Growing up so close in culture and attitude to the Black church, it was only natural that he would begin to immerse his music in gospel flavor. "I've Got A Woman" marks the first record where the sound of gospel -- the call-and-response interaction; the heated exuberance of delivery; the warm, deeply pronounced drum sound; the buoyant piano -- just oozes out of the vinyl. Instead of using a gospel-vocal ensemble, Charles created a horn arrangement that tightly wraps around his vocal, answering its calls. It is important to note the tenor saxophone solo by David Wilkerson departs from the archetypal rhythm & blues saxophone sound - "the Honk" as in Cozy Cole's "Topsy" (1958, R&B #1); Bill Doggett - "Honky Tonk" (1956, R&B #1); and Red Prysock - "Hand Clappin'" (1955) - instead Wilkerson's sound is refined, buoyant, and airy, pointing to the band's parallel interest in jazz.

Despite the public scandal that the record elicited, which included boycotting of radio stations playing the song, it demonstrates how radical music can (and most often does) penetrate the active listener culture of Black America. Not only was the song a hit (#1), but it inspired a continuity of gospel-based R&B performances, including but certainly not limited to, hit-covers (Carl Perkins for Columbia, Conway Twitty in 1962 for MGM, and Ricky Nelson in 1963 for Decca).

"I've Got A Woman" corresponds with a thread of Rhythm and Blues lyrics presenting a "religious" conception of love. The interdependent relationship described by these songs - which included Jerry Butler's "For Your Precious Love" (1959) and The Platters' "My Prayer" (1956) - contrasted with the sexual realism of modern blues and the endearing naïveté of the era's teen pop songs. Ray Charles portrayed a companion, not merely a lover, with dependability, resourcefulness, one worthy of a lifetime's attention.

Though one cringes upon hearing that old eye-roller "a woman's place is in her home," notice the replacement of the word 'the' with 'her': the lyric is intended to be a celebration of domesticity rather than a confinement to it.

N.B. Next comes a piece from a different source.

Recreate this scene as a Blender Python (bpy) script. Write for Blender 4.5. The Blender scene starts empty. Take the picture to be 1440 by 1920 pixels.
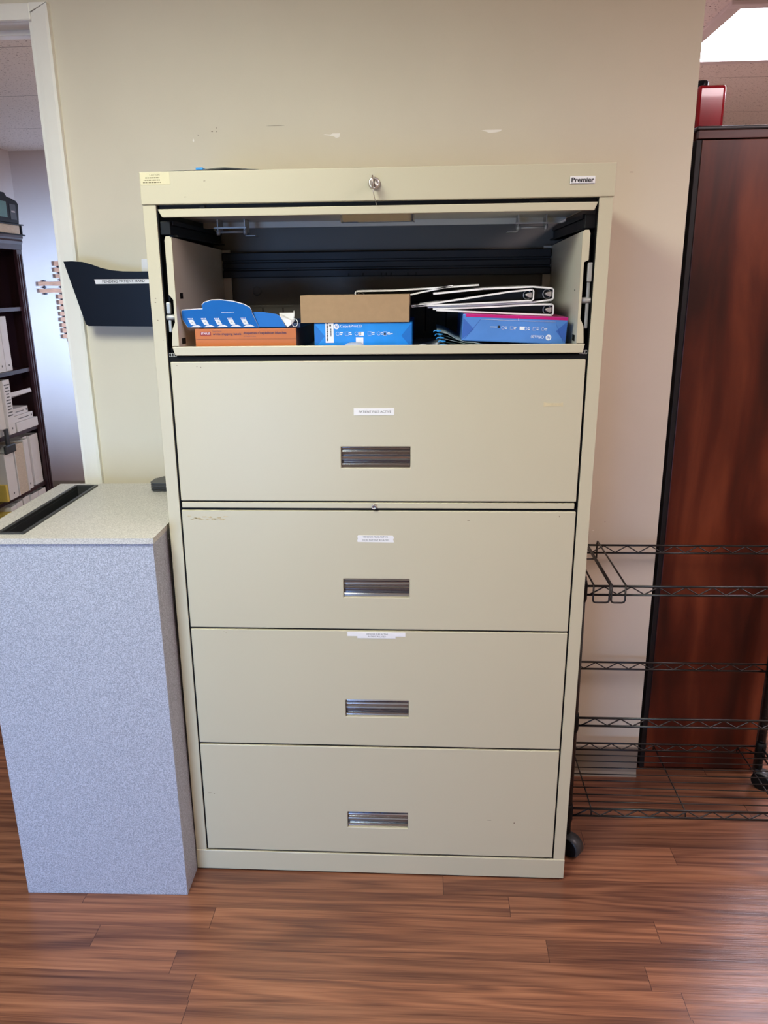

Through Ray Charles' music, the next few years would see the mass acceptance of gospel style in the secular sphere with his hits "Hallelujah, I Love Her So" (1956, R&B #5), and the erotic, "What'd I Say" (1959, R&B #1). Roy Hamilton, Sam Cooke, Otis Redding, and Sam and Dave, among many others, have traced their musical development to hearing Ray Charles, and especially his marvelous "I've Got A Woman".

Lyrics

Well, I got a woman, way over town
She's good to me, oh yeah
Said I got a woman, way over town
Good to me, oh yeah
She gives me money when I'm in need
Yeah, she's a kind of friend indeed
I got a woman, way over town
That's good to me, oh yeah

She saves her lovin', early in the mornin'
Just for me, oh yeah
She saves her lovin', early in the mornin'
Just for me, oh yeah
She saves her lovin', just for me
Always love me, so tenderly
I got a woman, way over town
That's good to me, oh yeah

(tenor sax solo: Wilkerson)

She's there to love me
Both day and night
Never grumbles or fusses
Always treats me right
Never runnin' in the streets
And leavin' me alone
She knows a woman's place
Is right there, now, in her home

I got a woman, way over town
She's good to me, oh yeah
Said I got a woman, way over town
She's good to me, oh yeah
Well, she's my baby, don't you understand
Yeah, I'm her lovin' man, now
I got a woman, way over town
She's good to me, oh yeah
Well, don't you know she's all right
Well, don't you know she's all right
She's all right, she's all right
(fade out)

Sources
Miller, James. Flowers In The Dustbin. New York: Fireside, 1999.
Ward, Brian. Just My Soul Responding: Rhythm and Blues, Black Consciousness, and Race Relations. Berkeley: U. Cal Press, 1998.
Whitburn, Joel. Billboard Top R&B Singles 1942-1999. Record Research, 2000.